Left Lane Slow Pokes Be Warned, Tickets Are Coming Your Way

FREDERIC J. BROWN/AFP/Getty Images

Source: FREDERIC J. BROWN/AFP/Getty Images

For many of us, there is nothing more annoying than some jack-wagon who insists on puttering along in the express lane of the freeway, blocking any hope you might have of getting up to the actual speed limit.  Indiana state representative David Ober decided to do something about this issue after being stuck behind one of these numbskulls one afternoon, and sure enough, Indiana has just agreed to launch a war on anyone dawdling in the left lane.

This new law carries a $500 fine when it goes into effect this July, as all cars traveling in the fast lane will have to yield to anyone barreling down behind them. It doesn’t matter what speed the car is going, if a driver has issues keeping up with traffic and yielding to more confident drivers they will be ticketed.
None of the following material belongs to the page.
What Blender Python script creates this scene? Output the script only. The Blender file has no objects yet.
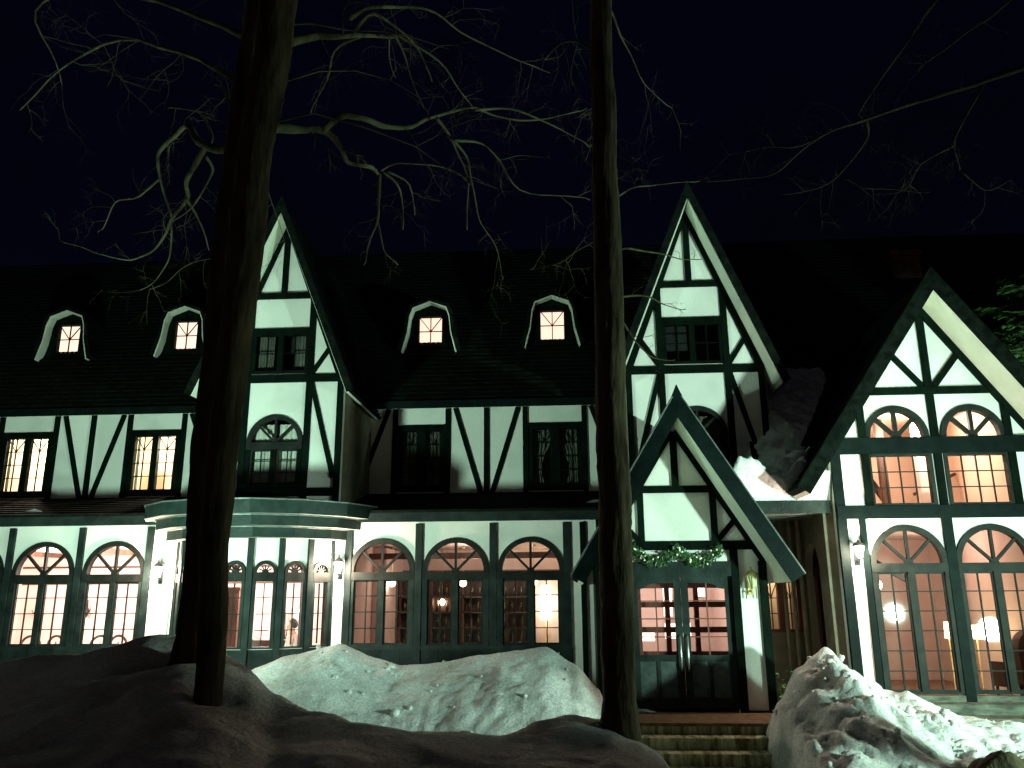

As Indiana joins a dozen or so other states in an effort to keep us all up to speed, we are seeing both praise and backlash from drivers. Supporters say these laws will help prevent road rage and promote safety. Just look to Germany’s Autobahn and you will see how well a high-speed, courteous driving system works on a large scale. National Motorists Association Vice President, John Bowman, says his organization is all for this kind of structure, and that he proudly rallies for increasing our speed limits while restricting the use of speed cameras. “When you allow faster traffic to pass on the left, you cut down on the conflicts between vehicles,” he says.

But not everyone shares Mr. Bowman’s opinion on the matter, and many feel that these laws will only encourage people to drive all the more recklessly. There also is the issue with semis, which often have issues passing one another (especially when on an incline) so truckers are disgruntled that they may be ticketed for attempting an overtake in the wrong state. And then there is the topic of the quality of vehicles allowed on our roadways. It seems like every time we hit the interstate there is some clunker plodding along in front of us with its muffler haphazardly hanging off and its two front tires shaking violently. Somehow these cars are allowed on our roads, and they are the last thing we want to see driving at higher speeds.

Source: Thinkstock

Source: Thinkstock

The Washington Post reports that this law is so extreme that drivers who are speeding can even get a ticket for slowing down traffic, which has left many wondering how fair this new mandate will be come July. State Senator Karen Tallian highlighted this point when she argued “You can be driving down the road at 70 miles per hour, doing the speed limit, and some joker comes up behind you doing 90 and you’re the one who gets the ticket?” And while pulling people over for this offense is up to an officer’s discretion, many cops admit they would sooner pull over a tailgater or an aggressive swerver sooner than they would a lane hog.

This whole mess began back when Congress thankfully repealed the National Maximum Speed Law in 1995, allowing states to set their own speed limits and absolving the 55 mile per hour maximum limit that had been in place for decades. Representative Ober of Indiana made a point: “What’s more dangerous than a speeder on the highway than someone who weaves, or someone who has to come to a dramatic stop.” He also argued that keeping the left lane open may cut down on swerving and tailgating, which are common reactions by frustrated drivers stuck behind a slow driver.

According to the Washington Post’s report Ober’s petition was based upon a law that Georgia began enforcing recently, and he believes that drivers will be more mindful of their driving habits when the threat of a ticket hangs over their heads. The southern state has indeed seen a decrease in traffic related clogging according to the report, so the system is working, but officers are not always keen on the idea of pulling someone over for hogging the left lane, and many of them would sooner just flash their lights at a driver than ticket them.

Sgt. Kevin Pope of the Georgia State Patrol estimates that he’s issued warnings to about 25 cars in the past year. “I’ve just been trying to educate people” he said. “Once you explain it to them, they’re like, “Yeah that makes sense.’'” And nothing reminds people that they need to get the hell over quite like a $500 “slowing ticket.”